A critical constraint shaped the solution from the start. The existing agents could not be replaced.

They were already deployed in production, tightly coupled to their respective products, and built using different technologies. Rewriting them into a single framework or migrating them into a unified environment would have taken years and introduced unacceptable risk.

What was needed was not a new “super agent,” but a way for existing agents to collaborate without losing their autonomy.

From Isolated Agents to a Shared Agentic System

Instead of centralizing logic, the team reframed the problem. Each product-specific support agent would remain responsible for its own domain. The omnichannel experience would emerge from coordination, not consolidation.

This required a shared layer that could sit beneath all agents and provide three critical capabilities: discovery, shared context, and memory propagation.

Enter BAND.

Using BAND as the Agentic Connectivity Layer

BAND was introduced as an agentic mesh that connects independently deployed agents across environments, frameworks, and organizational boundaries. Rather than acting as a new support agent itself, BAND provides the infrastructure that allows existing agents to behave as part of a single system.

Each support agent registers with the mesh and declares its capabilities, such as which products it supports and which customer interactions it can handle. Agents remain deployed where they are - in their original clouds, clusters, or on premise environments - but become discoverable and addressable through the mesh.

When a customer interaction begins in one channel, the handling agent publishes context and memory updates into the mesh. If the conversation moves to another channel or product, the next agent does not start from scratch. It retrieves the shared context, understands prior interactions, and continues the conversation seamlessly.

From the customer’s perspective, the system behaves like a single omnichannel assistant. Under the hood, it is a distributed collaboration between many specialized agents.

Shared Context Without a Central Brain

A key design principle was avoiding a centralized “conversation brain.”

No single agent owns the full conversation or dictates the flow. Instead, context and memory are treated as shared system resources, propagated through the mesh. Each agent contributes what it knows and consumes what it needs.

This approach avoids creating a new bottleneck or single point of failure while allowing agents to remain focused on what they do best.

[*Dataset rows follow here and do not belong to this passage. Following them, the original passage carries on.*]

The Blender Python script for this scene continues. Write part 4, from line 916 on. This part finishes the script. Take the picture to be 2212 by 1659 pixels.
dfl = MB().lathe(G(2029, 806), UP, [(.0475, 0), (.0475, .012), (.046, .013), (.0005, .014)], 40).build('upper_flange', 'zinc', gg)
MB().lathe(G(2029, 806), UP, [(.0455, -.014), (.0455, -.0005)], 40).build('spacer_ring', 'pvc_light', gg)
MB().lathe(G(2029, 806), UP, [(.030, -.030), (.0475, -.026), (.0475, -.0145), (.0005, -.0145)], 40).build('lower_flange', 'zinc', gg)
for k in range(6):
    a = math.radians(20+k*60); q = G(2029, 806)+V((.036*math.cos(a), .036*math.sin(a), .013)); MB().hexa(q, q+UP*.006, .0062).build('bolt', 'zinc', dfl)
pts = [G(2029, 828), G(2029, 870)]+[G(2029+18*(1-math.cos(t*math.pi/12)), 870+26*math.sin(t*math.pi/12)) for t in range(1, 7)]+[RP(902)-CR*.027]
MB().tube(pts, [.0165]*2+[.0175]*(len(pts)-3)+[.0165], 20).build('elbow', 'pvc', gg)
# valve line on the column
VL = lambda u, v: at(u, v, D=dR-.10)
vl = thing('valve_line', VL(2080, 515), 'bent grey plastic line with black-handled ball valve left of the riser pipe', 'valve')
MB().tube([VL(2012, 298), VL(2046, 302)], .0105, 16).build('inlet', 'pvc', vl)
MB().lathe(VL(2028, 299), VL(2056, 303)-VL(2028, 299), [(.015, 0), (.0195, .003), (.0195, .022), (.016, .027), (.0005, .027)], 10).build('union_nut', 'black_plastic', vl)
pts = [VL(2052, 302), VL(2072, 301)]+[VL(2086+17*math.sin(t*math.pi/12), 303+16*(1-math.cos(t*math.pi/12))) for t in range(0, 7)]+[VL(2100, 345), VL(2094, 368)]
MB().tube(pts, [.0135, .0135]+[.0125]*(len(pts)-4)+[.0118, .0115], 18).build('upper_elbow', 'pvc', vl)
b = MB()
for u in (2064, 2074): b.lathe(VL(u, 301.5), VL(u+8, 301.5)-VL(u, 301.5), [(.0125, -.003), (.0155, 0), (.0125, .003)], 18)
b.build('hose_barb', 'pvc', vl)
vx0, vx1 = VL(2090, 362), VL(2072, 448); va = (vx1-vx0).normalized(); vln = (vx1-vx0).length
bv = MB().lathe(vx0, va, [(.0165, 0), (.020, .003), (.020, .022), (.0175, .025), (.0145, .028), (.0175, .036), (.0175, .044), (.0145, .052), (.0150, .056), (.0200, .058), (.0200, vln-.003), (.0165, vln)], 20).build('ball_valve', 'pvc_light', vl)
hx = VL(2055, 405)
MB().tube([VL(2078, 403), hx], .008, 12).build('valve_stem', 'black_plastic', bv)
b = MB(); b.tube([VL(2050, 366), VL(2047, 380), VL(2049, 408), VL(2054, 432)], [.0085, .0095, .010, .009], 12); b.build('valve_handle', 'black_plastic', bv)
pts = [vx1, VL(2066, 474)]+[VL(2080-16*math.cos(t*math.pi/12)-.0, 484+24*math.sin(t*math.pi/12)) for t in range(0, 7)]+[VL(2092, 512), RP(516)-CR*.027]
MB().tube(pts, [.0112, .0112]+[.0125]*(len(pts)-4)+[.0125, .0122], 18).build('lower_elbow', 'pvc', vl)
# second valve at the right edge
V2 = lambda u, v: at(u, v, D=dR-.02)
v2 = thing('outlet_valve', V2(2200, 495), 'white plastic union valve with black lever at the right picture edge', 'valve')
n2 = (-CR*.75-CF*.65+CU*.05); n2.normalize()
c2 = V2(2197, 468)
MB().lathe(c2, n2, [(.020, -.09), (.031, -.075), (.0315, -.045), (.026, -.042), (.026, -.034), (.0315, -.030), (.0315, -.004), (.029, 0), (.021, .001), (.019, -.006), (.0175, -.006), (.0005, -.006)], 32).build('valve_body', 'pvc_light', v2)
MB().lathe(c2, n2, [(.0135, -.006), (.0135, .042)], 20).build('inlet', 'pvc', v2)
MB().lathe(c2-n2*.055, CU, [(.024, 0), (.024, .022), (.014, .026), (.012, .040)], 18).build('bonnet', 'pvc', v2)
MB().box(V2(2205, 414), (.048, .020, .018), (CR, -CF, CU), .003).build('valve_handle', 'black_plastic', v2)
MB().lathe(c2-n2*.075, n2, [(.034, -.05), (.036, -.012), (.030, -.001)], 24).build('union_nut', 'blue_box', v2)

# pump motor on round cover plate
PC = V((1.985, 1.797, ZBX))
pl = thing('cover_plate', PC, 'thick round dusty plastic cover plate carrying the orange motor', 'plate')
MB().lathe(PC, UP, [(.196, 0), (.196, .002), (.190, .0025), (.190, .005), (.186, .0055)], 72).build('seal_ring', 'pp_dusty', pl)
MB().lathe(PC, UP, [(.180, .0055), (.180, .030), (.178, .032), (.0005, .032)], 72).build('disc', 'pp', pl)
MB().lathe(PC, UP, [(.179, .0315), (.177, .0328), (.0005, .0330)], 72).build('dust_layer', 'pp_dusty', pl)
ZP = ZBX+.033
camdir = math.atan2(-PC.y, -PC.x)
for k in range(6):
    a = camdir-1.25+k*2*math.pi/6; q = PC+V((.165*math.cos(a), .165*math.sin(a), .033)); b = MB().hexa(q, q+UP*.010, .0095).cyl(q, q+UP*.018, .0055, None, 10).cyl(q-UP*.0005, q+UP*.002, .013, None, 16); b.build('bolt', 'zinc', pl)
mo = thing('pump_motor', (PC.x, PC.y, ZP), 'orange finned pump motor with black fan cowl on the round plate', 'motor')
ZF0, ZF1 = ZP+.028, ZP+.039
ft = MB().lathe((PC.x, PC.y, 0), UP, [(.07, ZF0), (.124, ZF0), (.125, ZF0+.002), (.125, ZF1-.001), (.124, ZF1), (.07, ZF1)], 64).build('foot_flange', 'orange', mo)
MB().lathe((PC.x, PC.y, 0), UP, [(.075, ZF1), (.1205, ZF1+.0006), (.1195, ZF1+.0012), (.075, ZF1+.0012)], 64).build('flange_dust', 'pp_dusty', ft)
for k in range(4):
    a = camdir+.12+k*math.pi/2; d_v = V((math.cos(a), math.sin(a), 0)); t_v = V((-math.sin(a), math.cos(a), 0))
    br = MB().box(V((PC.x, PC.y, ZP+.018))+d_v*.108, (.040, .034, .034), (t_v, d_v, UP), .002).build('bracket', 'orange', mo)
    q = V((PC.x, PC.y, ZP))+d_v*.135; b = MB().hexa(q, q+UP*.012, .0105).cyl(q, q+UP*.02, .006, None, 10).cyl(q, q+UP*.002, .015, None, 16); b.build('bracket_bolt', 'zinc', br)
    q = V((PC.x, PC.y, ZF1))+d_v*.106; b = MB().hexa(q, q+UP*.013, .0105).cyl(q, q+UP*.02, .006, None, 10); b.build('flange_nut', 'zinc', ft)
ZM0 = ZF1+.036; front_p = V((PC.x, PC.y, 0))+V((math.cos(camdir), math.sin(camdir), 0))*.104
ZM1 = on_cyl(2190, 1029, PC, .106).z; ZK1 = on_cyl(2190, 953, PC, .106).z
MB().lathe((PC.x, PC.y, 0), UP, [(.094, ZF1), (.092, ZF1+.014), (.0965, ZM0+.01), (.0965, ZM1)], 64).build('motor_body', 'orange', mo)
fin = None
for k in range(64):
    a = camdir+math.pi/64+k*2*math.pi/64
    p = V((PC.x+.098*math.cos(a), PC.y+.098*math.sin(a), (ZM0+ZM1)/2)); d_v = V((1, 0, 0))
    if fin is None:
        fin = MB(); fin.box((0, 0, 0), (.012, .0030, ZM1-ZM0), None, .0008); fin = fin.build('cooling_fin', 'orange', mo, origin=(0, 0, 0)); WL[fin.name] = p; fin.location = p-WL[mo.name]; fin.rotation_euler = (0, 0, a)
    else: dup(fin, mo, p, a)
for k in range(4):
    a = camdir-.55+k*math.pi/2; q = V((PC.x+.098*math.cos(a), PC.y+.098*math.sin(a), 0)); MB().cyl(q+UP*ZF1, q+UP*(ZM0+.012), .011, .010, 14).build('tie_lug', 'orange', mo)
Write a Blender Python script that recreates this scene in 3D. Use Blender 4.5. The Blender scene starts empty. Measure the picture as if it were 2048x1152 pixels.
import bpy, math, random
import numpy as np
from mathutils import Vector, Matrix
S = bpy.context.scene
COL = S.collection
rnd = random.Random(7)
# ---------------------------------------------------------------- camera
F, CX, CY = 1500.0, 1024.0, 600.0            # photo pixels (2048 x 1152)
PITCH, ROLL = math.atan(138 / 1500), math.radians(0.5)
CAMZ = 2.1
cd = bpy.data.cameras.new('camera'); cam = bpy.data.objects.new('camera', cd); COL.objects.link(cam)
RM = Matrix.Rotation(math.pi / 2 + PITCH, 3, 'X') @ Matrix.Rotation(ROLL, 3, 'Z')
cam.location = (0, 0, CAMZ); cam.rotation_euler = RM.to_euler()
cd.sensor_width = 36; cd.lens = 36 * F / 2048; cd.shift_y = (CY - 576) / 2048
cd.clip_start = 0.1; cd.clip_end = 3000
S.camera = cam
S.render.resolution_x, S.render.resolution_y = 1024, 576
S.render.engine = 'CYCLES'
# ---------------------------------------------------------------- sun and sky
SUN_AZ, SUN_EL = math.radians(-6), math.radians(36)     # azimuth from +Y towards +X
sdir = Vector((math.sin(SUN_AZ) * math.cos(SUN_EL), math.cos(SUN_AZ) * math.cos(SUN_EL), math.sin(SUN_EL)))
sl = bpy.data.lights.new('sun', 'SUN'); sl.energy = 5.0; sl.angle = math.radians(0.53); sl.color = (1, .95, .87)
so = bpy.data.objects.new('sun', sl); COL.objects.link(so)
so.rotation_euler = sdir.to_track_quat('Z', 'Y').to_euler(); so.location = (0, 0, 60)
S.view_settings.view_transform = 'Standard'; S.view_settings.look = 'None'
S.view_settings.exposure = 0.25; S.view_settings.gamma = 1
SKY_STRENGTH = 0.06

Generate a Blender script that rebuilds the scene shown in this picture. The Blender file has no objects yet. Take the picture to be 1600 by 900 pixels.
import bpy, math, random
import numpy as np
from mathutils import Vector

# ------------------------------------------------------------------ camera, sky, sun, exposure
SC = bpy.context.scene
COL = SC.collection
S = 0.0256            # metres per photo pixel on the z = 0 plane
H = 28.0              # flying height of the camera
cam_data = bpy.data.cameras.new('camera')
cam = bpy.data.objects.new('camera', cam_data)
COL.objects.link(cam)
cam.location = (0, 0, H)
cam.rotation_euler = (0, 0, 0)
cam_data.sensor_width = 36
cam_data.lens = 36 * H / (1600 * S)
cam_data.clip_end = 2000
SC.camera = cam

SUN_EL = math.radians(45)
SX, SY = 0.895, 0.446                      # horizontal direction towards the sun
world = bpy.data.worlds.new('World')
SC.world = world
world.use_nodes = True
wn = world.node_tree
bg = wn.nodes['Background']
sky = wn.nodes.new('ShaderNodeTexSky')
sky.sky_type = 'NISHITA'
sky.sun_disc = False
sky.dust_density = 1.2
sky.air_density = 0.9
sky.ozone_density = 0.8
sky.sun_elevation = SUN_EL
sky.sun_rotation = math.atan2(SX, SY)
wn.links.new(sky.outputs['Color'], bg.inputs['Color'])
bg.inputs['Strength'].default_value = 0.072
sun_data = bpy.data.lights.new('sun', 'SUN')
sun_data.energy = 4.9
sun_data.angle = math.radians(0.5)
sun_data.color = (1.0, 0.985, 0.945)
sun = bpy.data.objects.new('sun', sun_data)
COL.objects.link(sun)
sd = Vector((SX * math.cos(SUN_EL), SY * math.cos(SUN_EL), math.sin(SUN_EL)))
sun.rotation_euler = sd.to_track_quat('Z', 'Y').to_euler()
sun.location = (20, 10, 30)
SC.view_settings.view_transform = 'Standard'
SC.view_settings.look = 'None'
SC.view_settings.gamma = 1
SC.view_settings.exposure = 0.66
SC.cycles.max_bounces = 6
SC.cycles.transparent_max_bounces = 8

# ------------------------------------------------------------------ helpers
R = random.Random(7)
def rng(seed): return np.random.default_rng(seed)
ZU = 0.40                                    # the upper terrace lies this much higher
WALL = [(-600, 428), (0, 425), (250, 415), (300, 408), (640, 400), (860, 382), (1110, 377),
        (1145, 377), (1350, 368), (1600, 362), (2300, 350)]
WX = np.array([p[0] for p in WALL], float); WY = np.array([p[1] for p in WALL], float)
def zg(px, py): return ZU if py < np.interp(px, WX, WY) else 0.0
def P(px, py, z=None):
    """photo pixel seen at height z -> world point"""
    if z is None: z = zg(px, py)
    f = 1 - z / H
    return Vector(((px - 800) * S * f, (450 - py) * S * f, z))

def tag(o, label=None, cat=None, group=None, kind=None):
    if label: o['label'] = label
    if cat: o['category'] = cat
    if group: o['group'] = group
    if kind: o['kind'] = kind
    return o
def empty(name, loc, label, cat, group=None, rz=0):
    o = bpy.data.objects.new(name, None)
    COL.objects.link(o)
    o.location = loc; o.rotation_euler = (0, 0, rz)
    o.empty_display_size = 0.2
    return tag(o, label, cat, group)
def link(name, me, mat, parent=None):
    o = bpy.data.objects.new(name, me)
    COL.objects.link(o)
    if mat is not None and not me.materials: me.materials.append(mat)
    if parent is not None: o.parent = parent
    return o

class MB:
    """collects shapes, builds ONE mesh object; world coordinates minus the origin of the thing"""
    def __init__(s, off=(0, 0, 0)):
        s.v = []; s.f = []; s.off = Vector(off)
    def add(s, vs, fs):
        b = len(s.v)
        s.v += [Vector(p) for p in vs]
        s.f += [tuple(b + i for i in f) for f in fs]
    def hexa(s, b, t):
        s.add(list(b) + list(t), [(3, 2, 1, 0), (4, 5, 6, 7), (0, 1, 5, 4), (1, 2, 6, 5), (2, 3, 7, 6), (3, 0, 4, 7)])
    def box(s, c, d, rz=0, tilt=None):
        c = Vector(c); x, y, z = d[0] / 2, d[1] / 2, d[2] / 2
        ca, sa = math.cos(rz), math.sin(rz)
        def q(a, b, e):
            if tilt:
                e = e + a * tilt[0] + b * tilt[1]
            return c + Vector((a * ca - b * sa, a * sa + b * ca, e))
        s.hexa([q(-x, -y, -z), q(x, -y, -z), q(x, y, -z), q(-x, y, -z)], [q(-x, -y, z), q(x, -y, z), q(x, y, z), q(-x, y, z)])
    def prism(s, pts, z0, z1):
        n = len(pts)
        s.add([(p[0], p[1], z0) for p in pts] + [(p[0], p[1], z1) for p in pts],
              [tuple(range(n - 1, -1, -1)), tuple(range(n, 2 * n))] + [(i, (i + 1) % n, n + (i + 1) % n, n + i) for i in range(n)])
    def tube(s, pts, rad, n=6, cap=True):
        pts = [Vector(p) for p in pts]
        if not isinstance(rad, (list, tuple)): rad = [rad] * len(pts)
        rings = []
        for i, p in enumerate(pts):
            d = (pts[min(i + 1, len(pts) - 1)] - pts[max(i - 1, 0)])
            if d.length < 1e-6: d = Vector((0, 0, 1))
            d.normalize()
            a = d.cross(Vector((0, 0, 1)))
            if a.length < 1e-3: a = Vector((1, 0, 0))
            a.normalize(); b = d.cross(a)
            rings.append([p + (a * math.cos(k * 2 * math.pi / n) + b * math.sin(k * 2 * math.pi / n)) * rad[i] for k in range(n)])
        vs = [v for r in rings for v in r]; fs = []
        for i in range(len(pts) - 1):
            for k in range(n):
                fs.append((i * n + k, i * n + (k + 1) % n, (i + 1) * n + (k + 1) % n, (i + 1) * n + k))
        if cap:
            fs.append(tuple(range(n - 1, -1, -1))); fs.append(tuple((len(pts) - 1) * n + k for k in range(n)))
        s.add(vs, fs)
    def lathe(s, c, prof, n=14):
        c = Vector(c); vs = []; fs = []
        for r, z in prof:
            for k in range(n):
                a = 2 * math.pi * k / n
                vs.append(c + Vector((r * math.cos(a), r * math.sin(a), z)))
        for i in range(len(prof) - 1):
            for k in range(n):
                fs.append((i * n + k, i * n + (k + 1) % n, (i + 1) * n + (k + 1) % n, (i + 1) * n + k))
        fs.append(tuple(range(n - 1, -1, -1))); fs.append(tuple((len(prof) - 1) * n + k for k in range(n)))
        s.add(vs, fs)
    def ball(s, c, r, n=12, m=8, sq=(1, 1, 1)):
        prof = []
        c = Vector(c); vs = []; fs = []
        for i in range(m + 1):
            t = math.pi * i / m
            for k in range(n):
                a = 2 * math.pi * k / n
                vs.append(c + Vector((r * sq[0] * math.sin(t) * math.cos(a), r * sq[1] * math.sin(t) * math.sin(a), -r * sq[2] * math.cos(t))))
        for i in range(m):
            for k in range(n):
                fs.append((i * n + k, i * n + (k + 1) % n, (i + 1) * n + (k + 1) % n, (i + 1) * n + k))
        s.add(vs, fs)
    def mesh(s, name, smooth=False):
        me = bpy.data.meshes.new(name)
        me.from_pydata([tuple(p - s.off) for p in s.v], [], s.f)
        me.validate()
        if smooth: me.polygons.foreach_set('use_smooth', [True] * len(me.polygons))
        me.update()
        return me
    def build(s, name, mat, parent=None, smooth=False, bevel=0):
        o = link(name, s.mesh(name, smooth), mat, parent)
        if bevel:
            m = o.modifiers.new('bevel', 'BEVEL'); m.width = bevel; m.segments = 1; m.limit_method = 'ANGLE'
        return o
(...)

A smart TV support agent does not need to understand mobile billing logic, but it does need to understand that the customer has already been authenticated, that a network issue was identified earlier, or that an escalation is already in progress.

BAND enables exactly this form of selective context sharing.

Observability Across Channels and Agents

In an omnichannel support system, failures are rarely isolated. A breakdown in one channel often surfaces in another.

By routing agent-to-agent communication through the mesh, the provider gained end-to-end observability across the entire support journey. It became possible to trace how a customer interaction moved between agents, which context was shared, where decisions were made, and why a particular escalation occurred.

This level of visibility was critical not only for debugging, but also for compliance, quality assurance, and continuous improvement of the support experience.

What Changed for the Organization

The introduction of an agentic mesh fundamentally changed how omnichannel support could evolve.

New support agents could be added for new products or channels without redesigning the entire system. Existing agents could be upgraded or replaced independently. Most importantly, customer experience improved without forcing organizational or technological convergence across teams.

Engineering teams remained owners of their respective agents, while the platform team focused on shared infrastructure and governance.

The Broader Lesson

Omnichannel support does not fail because conversational AI is immature. It fails because organizations try to solve a distributed systems problem with monolithic designs.

When agents are treated as isolated applications, omnichannel behavior is impossible. When they are treated as participants in a shared system, it becomes achievable - even across clouds, stacks, and organizational boundaries.

This telecom provider did not unify its agents. It unified their ability to collaborate.

BAND was the mesh that made that possible.